Ningo lands are owned by various Ningo families, not the stool. The lands in the present case are owned by the appellant’s family.

Ratio Decidendi:

In the present case, it is difficult to weigh the evidence as it was only provided by the appellant and none was provided by the paramount chief of Ningo. Their lordships then examined the validity of various reasons, which led the trial judge to conclude that Ningo lands belonged to the Ningo stool.

First, Ollennu J (correctly) stated that per Ohimen v. Adjei (1957) 2 W.A.L.R. 275 , a stool may acquire land upon "discovery of unoccupied land by hunters or pioneers of a stool and settlement thereon by the stool and its subjects." In the present case, however, there is no evidence to show that Ningo was discovered by the hunters of a stool and that subjects of that stool thereafter settled on that land and thereby stamped it with the character of stool land.

Second, Ollennu J. believed that the protection offered by the chief of Ningo over the lands in Ningo meant the Ningo stool had an interest in those lands. Apaloo J.A., however, believes that a chief to whom allegiance is owed is ordinarily expected to marshal his subjects to protect their lands. When a chief does this, it does not necessarily mean the stool has a beneficial interest in the land.

Third, Ollennu J. recounted that at one point, the government was about to acquire part of Ningo land, and the grant was made by the Ningo stool and not by the families. Apaloo J.A., however, clarified that the grant was made with the consent and concurrence of the heads of the various families.

One of the pieces of evidence submitted by the appellant that properly establishes that the Ningo stool is not the owner of Ningo lands was the letter written by Mantse Dzanma to the Secretary for Native Affairs. Per Apaloo J.A.,

It cannot be supposed that the first headchief of Ningo was unaware that all Ningo lands belong to himself qua chief. Yet he was seeking authority to take from the owners land which by his description must be vacant land. It seems to me to offend against reason for a chief to wish to buy or lend from others what belongs to himself. Common sense strongly suggests that the chief of Ningo wrote in that manner, because he well knew that those lands belong to persons other than his stool.

In addition, studies conducted by Messrs. Pogucki and Jackson on areas that included Ningo concluded that the stool has no proprietary interest in the land within its territories.

Given that the lands in Ningo do not belong to the Stool, and "since it is a principle of customary law that every inch of land in this country is owned by a stool, tribe, family, or individual", the evidence submitted by the appellant must be examined to determine if his family owns the land. The evidence submitted by the appellant convinces the court that the land is owned by his family, and the trial judge should have accordingly held in his favour.

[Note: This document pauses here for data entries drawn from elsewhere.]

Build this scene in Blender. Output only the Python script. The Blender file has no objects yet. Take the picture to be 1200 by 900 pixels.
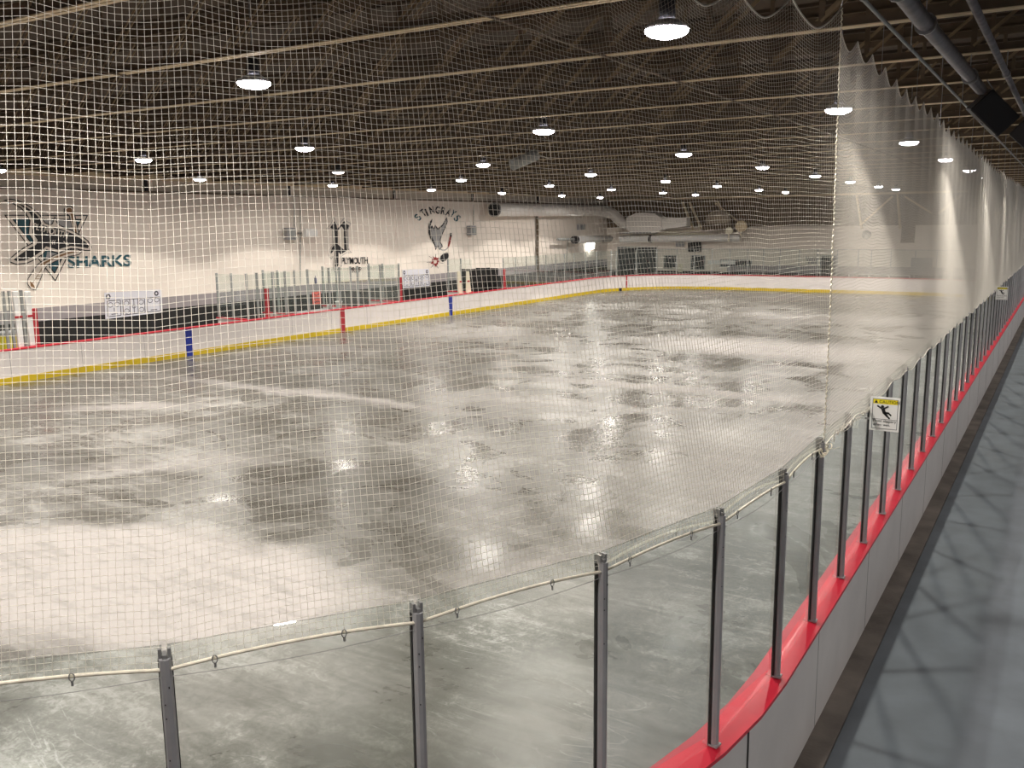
import bpy, math, random
import numpy as np
from mathutils import Vector, Matrix
random.seed(4)
rng = np.random.default_rng(7)
SC = bpy.context.scene
COL = SC.collection
PI = math.pi

# ------------------------------------------------------------------ camera, exposure, world
FPX, PITCH, ROLL, YAW, CAMZ = 1059.41, 0.174183, -0.010783, 0.550829, 4.7057
_f = Vector((-math.sin(YAW)*math.cos(PITCH), math.cos(YAW)*math.cos(PITCH), -math.sin(PITCH)))
_r = Vector((math.cos(YAW), math.sin(YAW), 0)); _u = _r.cross(_f)
CR = _r*math.cos(ROLL) + _u*math.sin(ROLL); CU = -_r*math.sin(ROLL) + _u*math.cos(ROLL)
CAM = Vector((0, 0, CAMZ))
cd = bpy.data.cameras.new('camera'); cam = bpy.data.objects.new('camera', cd); COL.objects.link(cam)
cd.sensor_fit = 'HORIZONTAL'; cd.sensor_width = 36; cd.lens = 36*FPX/1200; cd.clip_start = .05; cd.clip_end = 300
mw = Matrix((( CR.x, CU.x, -_f.x, CAM.x), (CR.y, CU.y, -_f.y, CAM.y), (CR.z, CU.z, -_f.z, CAM.z), (0, 0, 0, 1)))
cam.matrix_world = mw
SC.camera = cam
SC.view_settings.view_transform = 'Standard'; SC.view_settings.look = 'None'
SC.view_settings.gamma = 1; SC.view_settings.use_curve_mapping = False
EXPOSURE = 0.72
LAMP_W = 480.0; LAMP_SIDE = 150.0        # each high bay lamp
SC.view_settings.exposure = EXPOSURE
SC.cycles.max_bounces = 10; SC.cycles.diffuse_bounces = 5; SC.cycles.glossy_bounces = 4
SC.cycles.transparent_max_bounces = 24; SC.cycles.transmission_bounces = 6
SC.cycles.sample_clamp_indirect = 4.0
SC.cycles.use_denoising = True
w = bpy.data.worlds.new('world'); SC.world = w; w.use_nodes = True
w.node_tree.nodes['Background'].inputs[0].default_value = (.6, .62, .7, 1)
w.node_tree.nodes['Background'].inputs[1].default_value = 0.0

def ray(px, py): return CR*((px-600)/FPX) + CU*((450-py)/FPX) + _f
def atX(px, py, X): d = ray(px, py); return CAM + d*(X/d.x)
def atY(px, py, Y): d = ray(px, py); return CAM + d*(Y/d.y)
def atZ(px, py, Z): d = ray(px, py); return CAM + d*((Z-CAMZ)/d.z)
def scr_x(x, y, z):
    c = Vector((x, y, z)) - CAM; return 600 + FPX*c.dot(CR)/c.dot(_f)

# ------------------------------------------------------------------ materials
MATS = {}
def mat(name, col, rough=.6, metal=0., spec=.5, emit=None, estr=0., noise=0., nscale=5., bump=0., bscale=30.):
    if name in MATS: return MATS[name]
    m = bpy.data.materials.new(name); m.use_nodes = True; nt = m.node_tree; b = nt.nodes['Principled BSDF']
    b.inputs['Base Color'].default_value = (*col, 1); b.inputs['Roughness'].default_value = rough
    b.inputs['Metallic'].default_value = metal; b.inputs['Specular IOR Level'].default_value = spec
    if emit: b.inputs['Emission Color'].default_value = (*emit, 1); b.inputs['Emission Strength'].default_value = estr
    if noise or bump:
        tc = nt.nodes.new('ShaderNodeTexCoord')
    if noise:
        n = nt.nodes.new('ShaderNodeTexNoise'); n.inputs['Scale'].default_value = nscale; n.inputs['Detail'].default_value = 6
        nt.links.new(tc.outputs['Object'], n.inputs['Vector'])
        mr = nt.nodes.new('ShaderNodeMapRange'); mr.inputs['From Min'].default_value = .3; mr.inputs['From Max'].default_value = .7
        mr.inputs['To Min'].default_value = 1-noise; mr.inputs['To Max'].default_value = 1+noise
        nt.links.new(n.outputs['Fac'], mr.inputs['Value'])
        mx = nt.nodes.new('ShaderNodeVectorMath'); mx.operation = 'SCALE'; mx.inputs[0].default_value = col
        nt.links.new(mr.outputs[0], mx.inputs['Scale']); nt.links.new(mx.outputs[0], b.inputs['Base Color'])
    if bump:
        n = nt.nodes.new('ShaderNodeTexNoise'); n.inputs['Scale'].default_value = bscale; n.inputs['Detail'].default_value = 4
        nt.links.new(tc.outputs['Object'], n.inputs['Vector'])
        bp = nt.nodes.new('ShaderNodeBump'); bp.inputs['Strength'].default_value = bump; bp.inputs['Distance'].default_value = .02
        nt.links.new(n.outputs['Fac'], bp.inputs['Height']); nt.links.new(bp.outputs[0], b.inputs['Normal'])
    MATS[name] = m; return m

WHITEWALL = mat('painted block wall', (.86, .79, .71), .75, noise=.04, nscale=.6, bump=.08)
GREYBAND = mat('grey lilac wall paint', (.34, .31, .32), .7, noise=.05)
BLACKBAND = mat('black wall paint', (.012, .012, .012), .6)
BROWNWALL = mat('brown metal siding', (.17, .125, .08), .7, noise=.15, nscale=2)
DECK = mat('dark brown roof deck', (.06, .042, .027), .85, noise=.3, nscale=1.3)
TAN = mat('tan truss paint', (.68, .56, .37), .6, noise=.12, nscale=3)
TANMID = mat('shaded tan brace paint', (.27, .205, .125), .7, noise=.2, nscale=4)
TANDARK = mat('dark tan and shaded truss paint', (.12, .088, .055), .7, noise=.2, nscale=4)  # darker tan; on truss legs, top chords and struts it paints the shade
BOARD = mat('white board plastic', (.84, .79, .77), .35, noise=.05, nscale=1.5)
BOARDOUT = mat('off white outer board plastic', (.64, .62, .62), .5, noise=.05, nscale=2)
RED = mat('red cap plastic', (.58, .015, .04), .35, noise=.1, nscale=3)
REDPAINT = mat('red paint', (.40, .02, .03), .5)
BLUE = mat('blue line plastic', (.01, .03, .30), .4)
YELLOW = mat('yellow kick plate', (.66, .48, .015), .45, noise=.08, nscale=2)
ALU = mat('grey aluminium post', (.34, .34, .36), .5, .2, noise=.08, nscale=9)
ALUL = mat('pale aluminium post', (.33, .345, .335), .5, .2)
GASKET = mat('black rubber gasket', (.008, .008, .008), .6)
STEEL = mat('galvanised steel', (.32, .32, .32), .45, .6)
PIPEGREY = mat('dusty grey steel pipe', (.17, .165, .175), .45, .5, noise=.25, nscale=8)
NYLON = mat('white nylon twine', (.80, .76, .68), .6)
ROPE = mat('cream rope', (.88, .82, .68), .6, noise=.15, nscale=20)
WHITE = mat('white plastic', (.85, .85, .83), .4)
CREAM = mat('cream painted gate', (.74, .70, .55), .5)
BLACK = mat('black plastic', (.012, .012, .013), .5, bump=.3, bscale=120)
DARKGLASS = mat('dark window glass', (.03, .032, .035), .12)
DUCT = mat('bare galvanised duct', (.88, .86, .82), .3, .1)
GREYPAINT = mat('grey paint', (.33, .33, .34), .6)
CONCRETE = mat('bare dark concrete', (.15, .13, .115), .85, noise=.35, nscale=2.2, bump=.3)
RUBBER = mat('blue grey rubber floor', (.125, .145, .168), .62, noise=.16, nscale=1.7, bump=.1, bscale=200)
TEAL = mat('teal mural paint', (.01, .075, .10), .6)
MBLACK = mat('black mural paint', (.012, .012, .015), .6)
MWHITE = mat('white mural paint', (.74, .68, .60), .6)
MGREY = mat('grey mural paint', (.33, .33, .33), .6)
MBROWN = mat('brown mural paint', (.25, .14, .06), .6)
MRED = mat('red mural paint', (.26, .02, .02), .6)
SIGNY = mat('yellow sign paint', (.85, .72, .02), .4)
PAPER = mat('white banner vinyl', (.74, .74, .80), .5)
INK = mat('dark ink', (.05, .05, .07), .6)
PINK = mat('coral sign', (.95, .16, .13), .5)
LENS = mat('glowing lamp lens', (1, 1, 1), .3, emit=(1.0, .94, 1.0), estr=30)
LENSOFF = mat('dim lamp lens', (.9, .9, .9), .3, emit=(1.0, .93, .85), estr=1.2)

def glassmat(refl=.35, dif=.035, nm='tempered rink glass'):
    m = bpy.data.materials.new(nm); m.use_nodes = True; nt = m.node_tree; nt.nodes.clear()
    o = nt.nodes.new('ShaderNodeOutputMaterial'); t = nt.nodes.new('ShaderNodeBsdfTransparent'); t.inputs[0].default_value = (.935, .96, .95, 1)
    g = nt.nodes.new('ShaderNodeBsdfGlossy'); g.inputs['Roughness'].default_value = .02; g.inputs[0].default_value = (.95, 1, .98, 1)
    d = nt.nodes.new('ShaderNodeBsdfDiffuse'); d.inputs[0].default_value = (.66, .74, .71, 1)
    fr = nt.nodes.new('ShaderNodeFresnel'); fr.inputs['IOR'].default_value = 1.35
    mu = nt.nodes.new('ShaderNodeMath'); mu.operation = 'MULTIPLY'; mu.inputs[1].default_value = refl
    m1 = nt.nodes.new('ShaderNodeMixShader'); m2 = nt.nodes.new('ShaderNodeMixShader'); m2.inputs[0].default_value = dif
    nt.links.new(fr.outputs[0], mu.inputs[0]); nt.links.new(mu.outputs[0], m1.inputs[0])
    nt.links.new(t.outputs[0], m1.inputs[1]); nt.links.new(g.outputs[0], m1.inputs[2])
    nt.links.new(m1.outputs[0], m2.inputs[1]); nt.links.new(d.outputs[0], m2.inputs[2]); nt.links.new(m2.outputs[0], o.inputs[0])
    return m
GLASS = glassmat()
GLASSFAR = glassmat(.12, .02, 'clear bench glass')

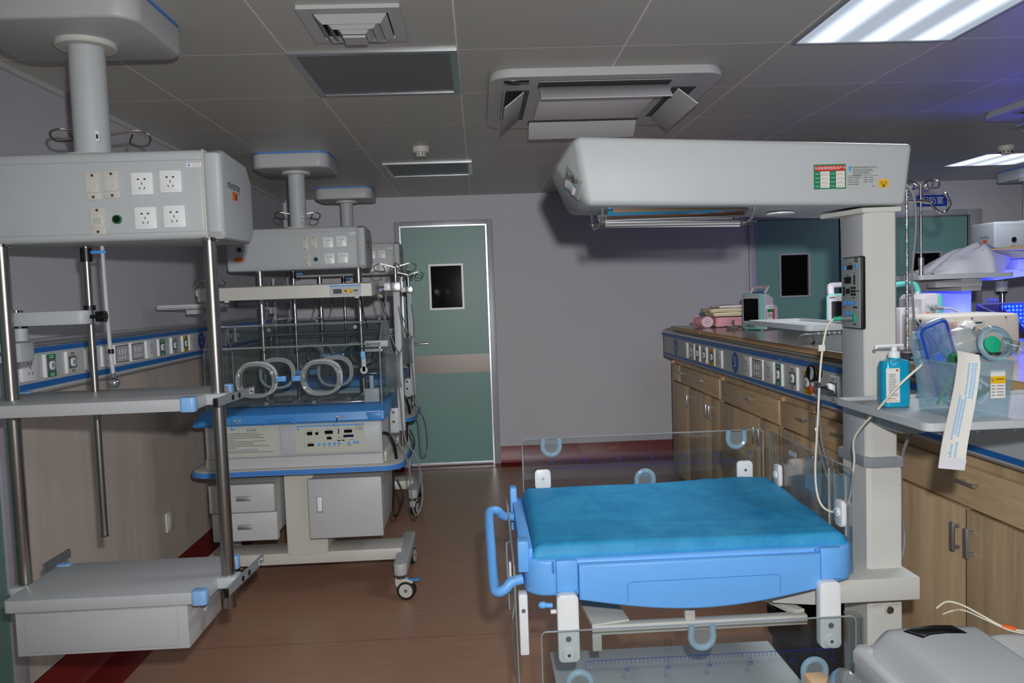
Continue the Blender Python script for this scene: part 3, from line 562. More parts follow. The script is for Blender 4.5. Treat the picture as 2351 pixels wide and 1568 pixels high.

Having declared that the appellant’s family owned the lands in dispute, their lordships, turning to the respondents, noted that the respondents’ ancestors were granted permission by the appellant’s to use the land, and

By virtue of the permission which was granted to the respondents’ predecessors, the latter and after them, their successors, were entitled to live on the Akwaaba and Tekpanya lands as long as they continued to acknowledge the title of the appellant’s family. Should they at any time dispute it, the appellant’s family will be within their customary rights to revoke their licences and eject them. In the event of their continuing to remain on the land after the revocation of their licences, they would become, in the eyes of customary law, trespassers, and would be liable in damages at the suit of the appellant’s family:

In the present case, the respondents, as licensees of the appellant, have disputed the title of the appellant’s family to the land, and he is accordingly justified in ejecting them from the land.

Principles:

1. The allodial interest in a land can be owned by the stool, tribe, family, or individual.

2. In the present case, the families own allodial interests in lands in Ningo.

3. When a licensee denies the title of his licensor, the licensor is entitled to eject him.

4. A stool may only have a jurisdictional interest in land within its territory, while sub-communities, families, or individuals own the proprietary interest in those lands.